The US government launched legal action Apple and five book publishers for a scheme that it said jacked up the cost of e-books not just on Apple's iPad devices but across the industry and across the world.

Amazon, whose Kindle e-reader was among the first to popularise digital books, was forced to follow Apple's lead and raise prices.

The US Department of Justice investigation unearthed an email from Mr Jobs to the major publishing house bosses in which he discussed a new business model that would allow them to set prices, with Apple taking a cut of almost one third.

"We'll go to [an] agency model, where you set the price, and we get our 30 per cent, and yes, the customer pays a little more, but that's what you want anyway," Mr Jobs wrote.

The price-fixing lawsuit in the US came on the same day as developments in a parallel investigation in the European Union, which could bring down e-book prices in the UK. The EU said it had received "proposals of possible commitments" from Apple and four international book publishers, though it was not immediately disclosed what these changes would be.

The EU launched its investigation last December; the US Department of Justice began looking into price-fixing allegations several months earlier.

According to the price-fixing lawsuit filed today, executives at the publishing houses spoke regularly and even met in "the private dining rooms of upscale Manhattan restaurants" to discuss Mr Jobs's offer. The executives took pains to cover their tracks, ordering certain emails be "double deleted".

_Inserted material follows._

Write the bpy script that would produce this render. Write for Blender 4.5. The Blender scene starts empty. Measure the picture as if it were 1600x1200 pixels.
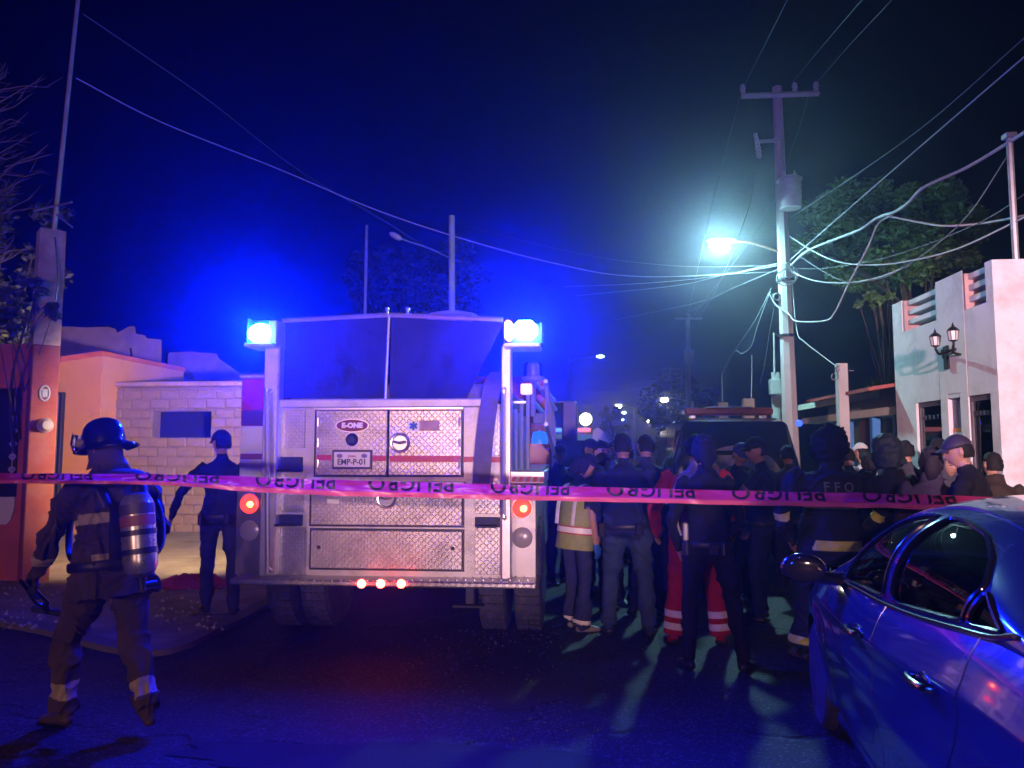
import bpy, bmesh, math, random
import numpy as np
from mathutils import Vector, Matrix, noise
from mathutils.bvhtree import BVHTree

S = bpy.context.scene
COL = S.collection
R = math.radians
random.seed(7)
RNG = np.random.default_rng(7)

# ------------------------------------------------------------------ camera, air, exposure
YAW, PITCH, CAMH, FPX = R(5.0), R(4.76), 1.65, 1200.0
cam_d = bpy.data.cameras.new('camera')
cam_d.sensor_width = 36.0
cam_d.lens = 27.0
cam_d.clip_end = 2000.0
cam = bpy.data.objects.new('camera', cam_d)
COL.objects.link(cam)
cam.location = (0, 0, CAMH)
cam.rotation_euler = (math.pi / 2 + PITCH, 0, YAW)
S.camera = cam

w = bpy.data.worlds.new('World')
S.world = w
w.use_nodes = True
bg = w.node_tree.nodes['Background']
bg.inputs[0].default_value = (0.0000, 0.0001, 0.0010, 1)
bg.inputs[1].default_value = 1.0

S.view_settings.view_transform = 'Standard'
S.view_settings.look = 'None'
S.view_settings.exposure = 0.0
S.view_settings.gamma = 1.0
S.view_settings.use_curve_mapping = False
S.cycles.max_bounces = 5
S.cycles.diffuse_bounces = 2
S.cycles.glossy_bounces = 3
S.cycles.transmission_bounces = 4
S.cycles.transparent_max_bounces = 12
S.cycles.volume_bounces = 0
S.cycles.use_denoising = True
S.cycles.sample_clamp_indirect = 4.0
S.cycles.sample_clamp_direct = 0.0
S.cycles.caustics_reflective = False
S.cycles.caustics_refractive = False

HAZE = 0.0045
P_KEY, P_RED, P_BLUE = 4900.0, 3100.0, 460.0
P_SCENE = 3200.0
E_BEACON, E_LAMP = 9800.0, 1650.0


def lamp(name, typ, loc, color, power, radius=0.1, target=None, cone=None, blend=0.5):
    d = bpy.data.lights.new(name, typ)
    d.color = color
    d.energy = power
    d.shadow_soft_size = radius
    if typ == 'SPOT':
        d.spot_size = R(cone)
        d.spot_blend = blend
    o = bpy.data.objects.new(name, d)
    COL.objects.link(o)
    o.location = loc
    if target is not None:
        o.rotation_euler = (Vector(target) - Vector(loc)).to_track_quat('-Z', 'Y').to_euler()
    return o


FWD = Vector((-math.sin(YAW), math.cos(YAW), 0))
RGT = Vector((math.cos(YAW), math.sin(YAW), 0))
UPC = Vector((0, 0, 1))
CF = FWD * math.cos(PITCH) + UPC * math.sin(PITCH)
CU = UPC * math.cos(PITCH) - FWD * math.sin(PITCH)
CAM = Vector((0, 0, CAMH))


def ray(px, py):
    return CF + RGT * ((px - 800) / FPX) - CU * ((py - 600) / FPX)


def P(px, py, d):
    """the place seen at a pixel of the photograph, d metres ahead"""
    r = ray(px, py)
    return CAM + r * (d / r.dot(FWD))


def PY(px, py, Y):
    r = ray(px, py)
    return CAM + r * (Y / r.y)


def PX(px, py, X):
    r = ray(px, py)
    return CAM + r * (X / r.x)


def G(px, py, z=0.0):
    r = ray(px, py)
    return CAM + r * ((z - CAMH) / r.z)


def cxy(px, d, z=0.0):
    q = P(px, 700, d)
    return Vector((q.x, q.y, z))


# vehicle headlights and red beacon behind the camera, with two added fill spots
lamp('headlight_lamp', 'SPOT', (1.6, -6.0, 1.3), (1.0, 0.62, 0.66), P_KEY, 0.16, (-0.75, 6.0, 2.3), 27, 0.9)
lamp('house_fill_lamp', 'SPOT', (1.0, -6.0, 3.2), (1.0, 0.62, 0.70), P_KEY * 3.9, 0.12, (5.2, 8.8, 2.45), 22, 0.75)  # added spot that brightens the white house over the car
lamp('red_beacon_lamp', 'POINT', (-4.0, -14.0, 3.4), (1.0, 0.46, 0.36), P_RED, 0.15)
lamp('car_blue_fill_lamp', 'SPOT', (-3.2, -1.6, 2.4), (0.01, 0.07, 1.0), P_BLUE, 0.10, (1.7, 2.6, 0.8), 46, 0.6)  # added blue spot aimed at the saloon's side alone


# ------------------------------------------------------------------ materials
MATS = {}


def mat(name, col, rough=0.6, metal=0.0, var=0.0, vscale=6.0, bump=0.0, bscale=40.0, bdist=0.01,
        emit=None, estr=0.0, coat=0.0, spec=0.5, dirt=None, dscale=1.5, damt=0.5, coords='Object', alpha=1.0, trans=0.0, sheen=0.0):
    if name in MATS:
        return MATS[name]
    m = bpy.data.materials.new(name)
    m.use_nodes = True
    nt = m.node_tree
    b = nt.nodes['Principled BSDF']
    b.inputs['Base Color'].default_value = (*col, 1)
    b.inputs['Roughness'].default_value = rough
    b.inputs['Metallic'].default_value = metal
    b.inputs['Specular IOR Level'].default_value = spec
    b.inputs['Coat Weight'].default_value = coat
    b.inputs['Coat Roughness'].default_value = 0.05
    b.inputs['Alpha'].default_value = alpha
    b.inputs['Transmission Weight'].default_value = trans
    b.inputs['Sheen Weight'].default_value = sheen
    if emit is not None:
        b.inputs['Emission Color'].default_value = (*emit, 1)
        b.inputs['Emission Strength'].default_value = estr
    L = nt.links.new
    tc = nt.nodes.new('ShaderNodeTexCoord')
    last = None
    if var > 0:
        n = nt.nodes.new('ShaderNodeTexNoise')
        n.inputs['Scale'].default_value = vscale
        n.inputs['Detail'].default_value = 6
        n.inputs['Roughness'].default_value = 0.65
        L(tc.outputs[coords], n.inputs['Vector'])
        mr = nt.nodes.new('ShaderNodeMapRange')
        mr.inputs[1].default_value = 0.3
        mr.inputs[2].default_value = 0.7
        mr.inputs[3].default_value = 1 - var
        mr.inputs[4].default_value = 1 + var
        L(n.outputs['Fac'], mr.inputs[0])
        mx = nt.nodes.new('ShaderNodeVectorMath')
        mx.operation = 'SCALE'
        mx.inputs[0].default_value = col
        L(mr.outputs[0], mx.inputs['Scale'])
        last = mx.outputs[0]
        mr2 = nt.nodes.new('ShaderNodeMapRange')
        mr2.inputs[3].default_value = max(0.02, rough - 0.12)
        mr2.inputs[4].default_value = min(1, rough + 0.12)
        L(n.outputs['Fac'], mr2.inputs[0])
        L(mr2.outputs[0], b.inputs['Roughness'])
    if dirt is not None:
        n2 = nt.nodes.new('ShaderNodeTexNoise')
        n2.inputs['Scale'].default_value = dscale
        n2.inputs['Detail'].default_value = 9
        n2.inputs['Roughness'].default_value = 0.7
        L(tc.outputs[coords], n2.inputs['Vector'])
        cr = nt.nodes.new('ShaderNodeMapRange')
        cr.inputs[1].default_value = 0.48
        cr.inputs[2].default_value = 0.66
        cr.inputs[3].default_value = 0
        cr.inputs[4].default_value = damt
        L(n2.outputs['Fac'], cr.inputs[0])
        mm = nt.nodes.new('ShaderNodeMix')
        mm.data_type = 'RGBA'
        L(cr.outputs[0], mm.inputs['Factor'])
        mm.inputs['A'].default_value = (*col, 1)
        if last is not None:
            L(last, mm.inputs['A'])
        mm.inputs['B'].default_value = (*dirt, 1)
        last = mm.outputs['Result']
    if last is not None:
        L(last, b.inputs['Base Color'])
    if bump > 0:
        n3 = nt.nodes.new('ShaderNodeTexNoise')
        n3.inputs['Scale'].default_value = bscale
        n3.inputs['Detail'].default_value = 6
        L(tc.outputs[coords], n3.inputs['Vector'])
        bp = nt.nodes.new('ShaderNodeBump')
        bp.inputs['Strength'].default_value = bump
        bp.inputs['Distance'].default_value = bdist
        L(n3.outputs['Fac'], bp.inputs['Height'])
        L(bp.outputs[0], b.inputs['Normal'])
    MATS[name] = m
    return m


def emissive(name, col, strength):
    m = mat(name, (0.02, 0.02, 0.02), 0.3, emit=col, estr=strength)
    return m


def glass_mat(name, tint, gloss=0.12, rough=0.02):
    if name in MATS:
        return MATS[name]
    m = bpy.data.materials.new(name)
    m.use_nodes = True
    nt = m.node_tree
    nt.nodes.remove(nt.nodes['Principled BSDF'])
    out = nt.nodes['Material Output']
    t = nt.nodes.new('ShaderNodeBsdfTransparent')
    t.inputs[0].default_value = (*tint, 1)
    g = nt.nodes.new('ShaderNodeBsdfGlossy')
    g.inputs['Roughness'].default_value = rough
    g.inputs[0].default_value = (0.9, 0.9, 0.9, 1)
    lw = nt.nodes.new('ShaderNodeLayerWeight')
    lw.inputs[0].default_value = gloss
    mx = nt.nodes.new('ShaderNodeMixShader')
    nt.links.new(lw.outputs['Fresnel'], mx.inputs[0])
    nt.links.new(t.outputs[0], mx.inputs[1])
    nt.links.new(g.outputs[0], mx.inputs[2])
    nt.links.new(mx.outputs[0], out.inputs[0])
    MATS[name] = m
    return m


def tread_plate():
    """aluminium tread plate: raised lugs alternating in direction (local x and z)"""
    m = mat('tread_plate', (0.58, 0.56, 0.58), 0.34, 0.82, var=0.2, vscale=3.0, dirt=(.26, .23, .23), dscale=2.2, damt=.75)
    nt = m.node_tree
    L = nt.links.new
    b = nt.nodes['Principled BSDF']
    tc = [n for n in nt.nodes if n.type == 'TEX_COORD'][0]
    sep = nt.nodes.new('ShaderNodeSeparateXYZ')
    L(tc.outputs['Object'], sep.inputs[0])

    def M(op, a, c=None):
        n = nt.nodes.new('ShaderNodeMath')
        n.operation = op
        for k, v in enumerate((a, c)):
            if v is None:
                continue
            if isinstance(v, (int, float)):
                n.inputs[k].default_value = v
            else:
                L(v, n.inputs[k])
        return n.outputs[0]
    cell = 0.027
    zz = M('ADD', sep.outputs[2], sep.outputs[1])
    u0 = M('DIVIDE', M('ADD', sep.outputs[0], 50.0), cell)
    v0 = M('DIVIDE', M('ADD', zz, 50.0), cell)
    iu, iv = M('FLOOR', u0), M('FLOOR', v0)
    fu, fv = M('SUBTRACT', M('FRACT', u0), 0.5), M('SUBTRACT', M('FRACT', v0), 0.5)
    par = M('MODULO', M('ADD', iu, iv), 2.0)
    sg = M('SUBTRACT', M('MULTIPLY', par, 2.0), 1.0)
    fvs = M('MULTIPLY', fv, sg)
    a = M('MULTIPLY', M('ADD', fu, fvs), 0.707)
    c = M('MULTIPLY', M('SUBTRACT', fu, fvs), 0.707)
    e = M('ADD', M('POWER', M('ABSOLUTE', M('DIVIDE', a, 0.62)), 2.0), M('POWER', M('ABSOLUTE', M('DIVIDE', c, 0.17)), 2.0))
    h = M('MAXIMUM', M('SUBTRACT', 1.0, e), 0.0)
    h = M('POWER', h, 0.6)
    bp = nt.nodes.new('ShaderNodeBump')
    bp.inputs['Strength'].default_value = 1.0
    bp.inputs['Distance'].default_value = 0.004
    L(h, bp.inputs['Height'])
    L(bp.outputs[0], b.inputs['Normal'])
    return m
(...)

The cost to consumers of the scheme could be as much as $100m, according to Connecticut Attorney General George Jepsen. Eric Holder, the Obama administration's Attorney General said at a news conference that $2 or $3 was added to average price of an e-book. "We believe that consumers paid millions of dollars more for some of the most popular titles," he said.

Apple's entry into the e-books market, with the launch of the iPad and the related iBookstore in 2010, revolutionised the market. Until then, Amazon's e-book store operated like a high street bookshop chain, paying a wholesale price and then selling e-books at a price of Amazon's choosing. To juice sales of the Kindle in the US, they were being sold at a knock-down price of $9.99. That was a figure the book publishers thought was too low.

Apple's "agency" model would allow publishers to set the customer price directly, at whatever level they wanted. The business agreement, which all the publishers signed within days of each other, stipulated that they would not let anyone else sell e-books for less than Apple.

The UK's Pearson Group, owner of Penguin books, is among the five publishers sued in the US. The others are Macmillan, Hachette, Simon & Schuster and Rupert Murdoch's HarperCollins. The last three immediately agreed settlements with the US government, but Mr Holder promised a "vigorous" court battle against Apple, Penguin and Macmillan.

Last month, the Author's Guild of the US warned that the price-fixing suit would damage the book industry. Scott Turrow, the Guild's president, hurting "everyone who cherishes a rich literary culture" He said: "Amazon was using e-book discounting to destroy bookselling, making it uneconomic for physical bookstores to keep their doors open."